© JUNGE FREIHEIT Verlag GmbH & Co.  www.jungefreiheit.de    43/97  17. Oktober 1997

 
 
Ruck durch die Rechte
von Dieter Stein

Die Hamburg-Wahl ist auch einige Wochen später immer noch nicht ganz verdaut: Ein Signal für Wähler, die von der Bonner Politik enttäuscht sind, ging nicht von ihr aus. Der Anteil der für rechte, nationale Parteien stimmenden Wähler nahm etwas zu, die Zahl der um dieses Wählerpotential werbenden Formationen multplizierte sich jedoch noch einmal. Einer der Gründe mag der verlockende Zugriff auf die staatliche Parteienfinanzierung sein, ein anderer, daß es in dieser Szene von Mini-Gurus nur so wimmelt. Jeder will Posten, Briefpapier, Stempel, Präsidiumssitz – alles, was zu saftiger Parteipolitik dazugehört.

Und es sieht nicht danach aus, als ob sich etwas daran ändern würde. Letztes Wochenende wurde nun eine weitere Partei gegründet. Nun gut. Es werden noch weitere folgen. Es gibt eine strahlende deutsche Tradition ununterbrochener Parteigründungen – sie dienen in der Regel dazu, nachhaltig Personal zu verschleißen und Bürger-Protest zwischen Vorstandssitzung und innerparteilicher Intrige wirkungslos verpuffen zu lassen.

Wenn sich aber in Deutschland etwas ändern soll, reichen intellektuelle Debatten nicht aus – es muß parlamentarische Alternativen zum gegenwärtigen Angebot in Bonn geben. Wenn eine parlamentarische Formation Erfolg haben soll, dürfen die Menschen, die hinter einem Partei-Projekt stehen, nicht nur guten Willens sein, sie müssen auch über die Mittel und ein konzeptionelles und inhaltliches Instrumentarium verfügen, das Akzeptanz und Erfolg verspricht. Die Bundestagswahl 1998 ist kein Seifenkistenrennen, sondern die Formel I im Parteienstaat. Der CDU-Parteitag zeigte allen Konkurrenten – kleinen wie großen – mit welchem organisatorischen Wasser das Konrad-Adenauer-Haus kocht. Nach mehreren letztinstanzlich gewonnen Wahlschlachten dürfte das auch allen Beteiligten klar sein. Die CDU hat zwar nicht unbedingt berauschendere Inhalte, auch nicht das attraktivere Personal – sie macht aber den exzellentesten und erfolgreichsten Wahlkampf.

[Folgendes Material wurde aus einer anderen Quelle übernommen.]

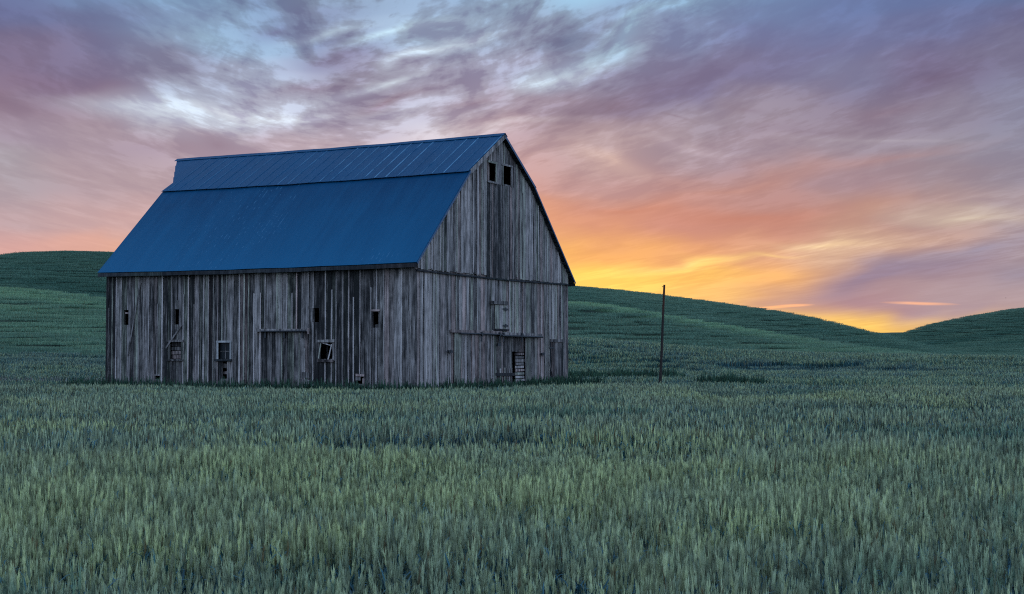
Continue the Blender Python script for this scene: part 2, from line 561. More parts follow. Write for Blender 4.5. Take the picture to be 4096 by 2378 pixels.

Was die rechte politische Szene in Deutschland braucht, sind nicht Hunderte runde Tische oder Fusionen von Minizirkeln, sondern eine Formation, die eine vorzeigbare Partei mit mitreißenden Menschen ist und die obendrein sich der modernsten Methoden der Massenkommunikation mit Macht bedient und die Öffentlichkeit in ihren Bann zieht. Die Republikaner, deren Bundesparteitag am kommenden Wochenende im Allgäu unter Mitwirkung des Vordenkers des französischen Front National, Yvan Blot, und dem Ex-Grünen Alfred Mechtersheimer stattfindet, müßten hier ein Signal setzen.